DATA SECTION:
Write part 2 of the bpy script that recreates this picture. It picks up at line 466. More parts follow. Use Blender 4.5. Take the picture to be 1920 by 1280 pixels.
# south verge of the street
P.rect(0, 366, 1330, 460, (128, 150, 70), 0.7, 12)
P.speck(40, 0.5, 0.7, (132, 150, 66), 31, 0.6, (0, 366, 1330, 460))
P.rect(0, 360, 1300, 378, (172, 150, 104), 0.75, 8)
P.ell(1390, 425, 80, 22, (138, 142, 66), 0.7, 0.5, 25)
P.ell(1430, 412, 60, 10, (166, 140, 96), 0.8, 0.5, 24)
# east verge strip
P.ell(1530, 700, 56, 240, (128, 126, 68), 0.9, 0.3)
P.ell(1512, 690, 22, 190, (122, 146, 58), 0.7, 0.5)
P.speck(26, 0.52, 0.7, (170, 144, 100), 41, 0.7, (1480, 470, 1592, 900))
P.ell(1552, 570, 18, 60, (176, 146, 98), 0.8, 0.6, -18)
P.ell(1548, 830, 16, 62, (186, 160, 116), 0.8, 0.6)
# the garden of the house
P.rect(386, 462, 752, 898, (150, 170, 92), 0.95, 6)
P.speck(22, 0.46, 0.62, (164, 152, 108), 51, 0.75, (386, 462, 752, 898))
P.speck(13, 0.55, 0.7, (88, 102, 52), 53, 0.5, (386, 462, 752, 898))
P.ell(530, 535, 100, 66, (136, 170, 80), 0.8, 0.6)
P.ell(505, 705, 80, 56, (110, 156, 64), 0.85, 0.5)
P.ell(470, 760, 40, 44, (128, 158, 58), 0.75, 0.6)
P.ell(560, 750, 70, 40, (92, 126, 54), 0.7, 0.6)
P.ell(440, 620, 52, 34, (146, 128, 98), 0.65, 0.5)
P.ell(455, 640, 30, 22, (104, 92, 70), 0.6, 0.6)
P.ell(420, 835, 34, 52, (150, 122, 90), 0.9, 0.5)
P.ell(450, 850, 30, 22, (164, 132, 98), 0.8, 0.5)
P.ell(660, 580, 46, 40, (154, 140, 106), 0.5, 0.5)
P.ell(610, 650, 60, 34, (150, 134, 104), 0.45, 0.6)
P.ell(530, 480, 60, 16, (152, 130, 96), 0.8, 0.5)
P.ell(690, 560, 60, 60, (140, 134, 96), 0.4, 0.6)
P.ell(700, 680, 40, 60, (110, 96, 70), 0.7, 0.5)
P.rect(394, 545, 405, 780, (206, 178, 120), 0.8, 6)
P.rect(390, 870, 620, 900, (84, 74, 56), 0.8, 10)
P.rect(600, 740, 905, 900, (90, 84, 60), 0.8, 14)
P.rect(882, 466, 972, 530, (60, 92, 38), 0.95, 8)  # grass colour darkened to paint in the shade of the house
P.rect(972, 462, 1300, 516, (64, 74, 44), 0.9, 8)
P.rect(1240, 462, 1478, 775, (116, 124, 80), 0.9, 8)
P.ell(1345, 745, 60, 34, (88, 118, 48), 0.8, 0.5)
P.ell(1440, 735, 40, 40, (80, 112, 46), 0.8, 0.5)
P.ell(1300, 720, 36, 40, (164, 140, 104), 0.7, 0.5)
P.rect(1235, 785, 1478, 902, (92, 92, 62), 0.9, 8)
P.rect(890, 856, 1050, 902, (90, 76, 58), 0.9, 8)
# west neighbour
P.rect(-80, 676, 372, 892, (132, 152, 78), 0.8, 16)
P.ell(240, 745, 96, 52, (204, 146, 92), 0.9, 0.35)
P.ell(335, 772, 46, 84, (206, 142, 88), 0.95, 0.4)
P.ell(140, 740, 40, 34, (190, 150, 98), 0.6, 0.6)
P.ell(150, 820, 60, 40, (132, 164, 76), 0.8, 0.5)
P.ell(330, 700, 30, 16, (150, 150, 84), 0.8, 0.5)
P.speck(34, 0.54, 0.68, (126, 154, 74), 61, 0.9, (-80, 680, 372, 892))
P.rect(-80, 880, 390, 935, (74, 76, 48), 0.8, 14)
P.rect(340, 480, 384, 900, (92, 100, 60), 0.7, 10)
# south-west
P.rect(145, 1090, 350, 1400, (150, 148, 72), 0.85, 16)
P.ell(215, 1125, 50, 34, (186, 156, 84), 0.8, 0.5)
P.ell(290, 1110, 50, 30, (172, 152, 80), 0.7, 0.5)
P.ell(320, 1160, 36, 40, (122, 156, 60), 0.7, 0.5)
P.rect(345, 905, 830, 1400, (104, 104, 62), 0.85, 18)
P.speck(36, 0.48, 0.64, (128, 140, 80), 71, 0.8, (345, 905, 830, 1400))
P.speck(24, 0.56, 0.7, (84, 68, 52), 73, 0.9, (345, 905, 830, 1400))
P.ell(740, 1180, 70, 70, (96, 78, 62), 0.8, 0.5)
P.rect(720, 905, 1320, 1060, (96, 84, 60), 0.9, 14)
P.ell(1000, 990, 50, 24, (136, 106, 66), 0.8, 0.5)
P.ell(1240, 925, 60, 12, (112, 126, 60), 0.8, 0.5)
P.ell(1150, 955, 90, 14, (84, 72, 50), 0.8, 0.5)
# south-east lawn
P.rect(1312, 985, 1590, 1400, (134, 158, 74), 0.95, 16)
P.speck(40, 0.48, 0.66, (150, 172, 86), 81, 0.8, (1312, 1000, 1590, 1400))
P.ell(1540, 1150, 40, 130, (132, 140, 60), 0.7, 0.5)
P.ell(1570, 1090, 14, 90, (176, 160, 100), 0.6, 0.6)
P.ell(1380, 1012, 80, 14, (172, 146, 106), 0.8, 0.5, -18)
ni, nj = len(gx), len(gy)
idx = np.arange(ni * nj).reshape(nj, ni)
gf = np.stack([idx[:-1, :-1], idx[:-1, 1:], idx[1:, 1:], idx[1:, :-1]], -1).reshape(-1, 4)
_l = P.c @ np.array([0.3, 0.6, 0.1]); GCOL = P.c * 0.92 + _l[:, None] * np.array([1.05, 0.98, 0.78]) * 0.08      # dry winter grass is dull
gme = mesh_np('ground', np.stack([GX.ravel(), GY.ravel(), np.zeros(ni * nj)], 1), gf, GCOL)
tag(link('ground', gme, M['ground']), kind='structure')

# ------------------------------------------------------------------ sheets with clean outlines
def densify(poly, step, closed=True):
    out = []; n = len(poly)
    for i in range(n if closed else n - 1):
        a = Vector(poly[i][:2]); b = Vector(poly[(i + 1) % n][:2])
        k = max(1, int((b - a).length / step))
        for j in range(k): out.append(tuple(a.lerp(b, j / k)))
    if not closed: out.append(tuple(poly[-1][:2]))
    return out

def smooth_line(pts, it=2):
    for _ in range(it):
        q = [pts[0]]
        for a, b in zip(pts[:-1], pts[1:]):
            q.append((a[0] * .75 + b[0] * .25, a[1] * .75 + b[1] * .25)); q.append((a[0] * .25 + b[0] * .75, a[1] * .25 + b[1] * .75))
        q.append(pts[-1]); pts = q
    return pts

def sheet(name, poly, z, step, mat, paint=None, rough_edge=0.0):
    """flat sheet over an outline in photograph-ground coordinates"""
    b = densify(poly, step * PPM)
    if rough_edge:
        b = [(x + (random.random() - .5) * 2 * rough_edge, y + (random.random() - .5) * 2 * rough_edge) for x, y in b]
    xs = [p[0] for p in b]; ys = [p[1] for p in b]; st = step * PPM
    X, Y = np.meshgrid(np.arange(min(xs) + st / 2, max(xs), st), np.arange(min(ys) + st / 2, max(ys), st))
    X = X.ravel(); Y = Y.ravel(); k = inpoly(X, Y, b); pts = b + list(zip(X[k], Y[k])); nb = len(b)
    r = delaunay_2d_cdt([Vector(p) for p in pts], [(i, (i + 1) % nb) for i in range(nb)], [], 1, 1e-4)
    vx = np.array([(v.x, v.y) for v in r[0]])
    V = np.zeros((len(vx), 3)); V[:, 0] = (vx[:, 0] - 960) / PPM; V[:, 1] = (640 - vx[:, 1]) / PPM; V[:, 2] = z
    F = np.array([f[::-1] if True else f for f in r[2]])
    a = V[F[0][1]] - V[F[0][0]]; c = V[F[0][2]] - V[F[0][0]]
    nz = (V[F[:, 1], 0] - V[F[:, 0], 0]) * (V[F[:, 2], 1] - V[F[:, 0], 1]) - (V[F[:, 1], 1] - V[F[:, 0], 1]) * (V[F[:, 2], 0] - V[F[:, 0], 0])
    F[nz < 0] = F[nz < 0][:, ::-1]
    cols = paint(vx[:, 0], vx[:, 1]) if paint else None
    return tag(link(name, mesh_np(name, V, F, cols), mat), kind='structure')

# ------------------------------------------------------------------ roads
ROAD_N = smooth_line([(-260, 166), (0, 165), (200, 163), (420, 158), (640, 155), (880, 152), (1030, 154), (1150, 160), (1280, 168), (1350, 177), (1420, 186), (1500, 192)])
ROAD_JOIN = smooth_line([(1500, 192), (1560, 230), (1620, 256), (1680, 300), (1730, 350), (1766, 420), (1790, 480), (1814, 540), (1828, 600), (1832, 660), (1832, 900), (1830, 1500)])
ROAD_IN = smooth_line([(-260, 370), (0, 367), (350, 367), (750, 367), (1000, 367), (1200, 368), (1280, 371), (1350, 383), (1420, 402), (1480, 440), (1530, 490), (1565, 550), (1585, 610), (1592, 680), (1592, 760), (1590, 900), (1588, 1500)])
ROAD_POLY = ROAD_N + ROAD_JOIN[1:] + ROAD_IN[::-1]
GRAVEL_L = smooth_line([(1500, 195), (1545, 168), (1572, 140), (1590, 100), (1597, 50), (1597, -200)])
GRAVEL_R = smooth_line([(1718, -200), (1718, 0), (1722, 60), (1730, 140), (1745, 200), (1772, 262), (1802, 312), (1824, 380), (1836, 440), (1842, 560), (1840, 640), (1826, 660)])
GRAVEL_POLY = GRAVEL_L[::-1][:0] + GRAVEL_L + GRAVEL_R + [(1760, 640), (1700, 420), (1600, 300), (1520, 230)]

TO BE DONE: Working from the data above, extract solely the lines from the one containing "P.rect(1240, 462, 1478, 775, (116, 124, 80), 0.9, 8)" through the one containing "P.rect(-80, 880, 390, 935, (74, 76, 48), 0.8, 14)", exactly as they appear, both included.

TASK RESULT:
P.rect(1240, 462, 1478, 775, (116, 124, 80), 0.9, 8)
P.ell(1345, 745, 60, 34, (88, 118, 48), 0.8, 0.5)
P.ell(1440, 735, 40, 40, (80, 112, 46), 0.8, 0.5)
P.ell(1300, 720, 36, 40, (164, 140, 104), 0.7, 0.5)
P.rect(1235, 785, 1478, 902, (92, 92, 62), 0.9, 8)
P.rect(890, 856, 1050, 902, (90, 76, 58), 0.9, 8)
# west neighbour
P.rect(-80, 676, 372, 892, (132, 152, 78), 0.8, 16)
P.ell(240, 745, 96, 52, (204, 146, 92), 0.9, 0.35)
P.ell(335, 772, 46, 84, (206, 142, 88), 0.95, 0.4)
P.ell(140, 740, 40, 34, (190, 150, 98), 0.6, 0.6)
P.ell(150, 820, 60, 40, (132, 164, 76), 0.8, 0.5)
P.ell(330, 700, 30, 16, (150, 150, 84), 0.8, 0.5)
P.speck(34, 0.54, 0.68, (126, 154, 74), 61, 0.9, (-80, 680, 372, 892))
P.rect(-80, 880, 390, 935, (74, 76, 48), 0.8, 14)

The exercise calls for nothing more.